3.4.2. Bravo la viande !

→ Leibniz, c’est d’la panade

Continuons notre joyeux survol philosophique en avançant hardiment que les pièces de Novarina sont un peu comme de nouvelles Méditations métaphysiques – mais gageons que Descartes serait très surpris par les variantes proposées. Par le style, c’est d’ailleurs plutôt de Pascal qu’il faudrait rapprocher le dramaturge : par moments, l’auteur des Pensées a en effet des fulgurances qui annoncent un peu le novarinien. Dans le catégorique « Leibniz, c’est d’la panade » de la Chanson automobile, on pourra être sensible à l’analogie rimante et riante existant entre « panade » et « monade », mot d’ailleurs mentionné juste après, le « pan » de « panade » désignant peut-être l’ensemble des « monades » : l’ironie du Voltaire de Candide serait-elle parfois celle de Novarina ? Ce n’est pas sûr (Leibniz pouvant être perçu comme un philosophe-poète, un "collègue" en quelque sorte) mais par la vivacité de son écriture, on peut estimer que "Voltaire annonce Valère". Quoi qu’il en soit, dans la chanson citée, l’on ne saurait déceler de l’ironie dans l’allusion à Comte Sponville (cf. «[ça], c’est tranquille-e / J’bouffe d’la banalité en reposant sur mes pieds ») car il s’agit-là d’une attaque directe et en bonne et due forme – mais concernant peut-être surtout un certain type de lectorat et d’approche paresseuse de la philosophie – pour Michel Onfray, son nom est peut-être retravaillé dans des mots comme « Onfriens » (A.I., p. 22) et « omphrologue » (A.I., p. 112) mais ne l’affirmons pas.

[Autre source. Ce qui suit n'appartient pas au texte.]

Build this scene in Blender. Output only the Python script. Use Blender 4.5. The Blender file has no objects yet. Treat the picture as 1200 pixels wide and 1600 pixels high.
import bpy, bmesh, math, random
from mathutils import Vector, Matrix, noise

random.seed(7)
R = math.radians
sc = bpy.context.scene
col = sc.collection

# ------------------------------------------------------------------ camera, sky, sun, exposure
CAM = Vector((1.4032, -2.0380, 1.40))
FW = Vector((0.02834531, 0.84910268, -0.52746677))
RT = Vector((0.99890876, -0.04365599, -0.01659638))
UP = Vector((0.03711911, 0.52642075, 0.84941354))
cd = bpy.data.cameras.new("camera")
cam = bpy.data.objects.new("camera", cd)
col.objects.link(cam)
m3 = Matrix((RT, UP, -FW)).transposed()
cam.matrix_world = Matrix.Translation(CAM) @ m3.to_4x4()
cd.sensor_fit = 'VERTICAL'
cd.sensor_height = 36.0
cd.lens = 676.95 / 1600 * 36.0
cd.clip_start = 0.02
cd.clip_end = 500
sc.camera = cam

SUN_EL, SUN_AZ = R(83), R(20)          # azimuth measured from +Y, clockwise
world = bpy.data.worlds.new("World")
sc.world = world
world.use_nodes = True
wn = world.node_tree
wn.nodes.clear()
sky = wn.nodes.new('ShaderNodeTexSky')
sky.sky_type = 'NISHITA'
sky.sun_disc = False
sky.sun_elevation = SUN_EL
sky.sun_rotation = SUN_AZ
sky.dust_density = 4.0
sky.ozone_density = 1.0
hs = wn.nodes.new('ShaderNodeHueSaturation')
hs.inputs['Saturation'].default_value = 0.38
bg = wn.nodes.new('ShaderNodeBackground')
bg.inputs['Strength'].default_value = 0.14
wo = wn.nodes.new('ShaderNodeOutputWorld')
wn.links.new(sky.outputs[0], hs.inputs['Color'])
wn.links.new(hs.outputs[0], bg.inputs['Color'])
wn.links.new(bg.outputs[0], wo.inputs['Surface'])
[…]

En ce qui concerne Hegel, qui serait (car c’est peut-être un canular) un de ses lointains ancêtres), Novarina s’amuse de sa ressemblance physique avec lui (une ressemblance en effet saisissante) en brandissant un portrait du philosophe figurant sur la couverture d’un livre395 : l’aboutissement ultime de la pensée de l’histoire consisterait-elle dans l’œuvre du non sens et de la non-histoire ? L’avenir le dira. Quant à Kant, évoquons-le afin que notre logo-rallye soit complet et pour dire que c’est dans la manière dont il prétend avoir organisé sa vie, c’est-à-dire de façon très réglée (ayant, lorsqu’il écrit, un fonctionnement de fonctionnaire, faisant ses heures, etc.) que Novarina lui ressemble – plus concrètement, il fait peut-être allusion au philosophe dans ce sondage de L’Opérette imaginaire : « 50, 2 pour cent s’étonnent qu’il y ait quelque chose plutôt que rien » (p. 167).

Enfin, dans la manière qu’a l’auteur d’aller toujours de l’avant en refusant les « passions tristes » (« Mort à la mort ! », « Danser, c’est ça qu’est chouette »), c’est à la volonté violente de vouloir « voliovivre » et de « persister en vianderie » à l’œuvre chez Spinoza qu’il faudrait rattacher le sens du parcours novarinien jusqu’à présent – avec toutefois une dimension de pessimisme drôle et d’humour noir grinçant qui pourrait parfois rappeler l’approche de Schopenhauer, de Cioran, de Beckett, d’Heiner Muller affirmant « L’optimisme, c’est un manque d’information » ou certains dialogues d’Audiard et de Bertrand Blier. Pour la manière dont l’auteur se pose frontalement (dans Je suis notamment), la question de la mort, elle nous rappellera non seulement l’Hamlet de Shakespeare mais également le Bossuet des Sermons, surtout lorsqu’il assimile le « tombeau du Lazare » à « ce que c’est que l’humanité ».

Notes
395.

Nous faisons allusion à la captation de L’Acte inconnu proposée par Arte et surtout à la présentation de l’auteur proposée juste avant.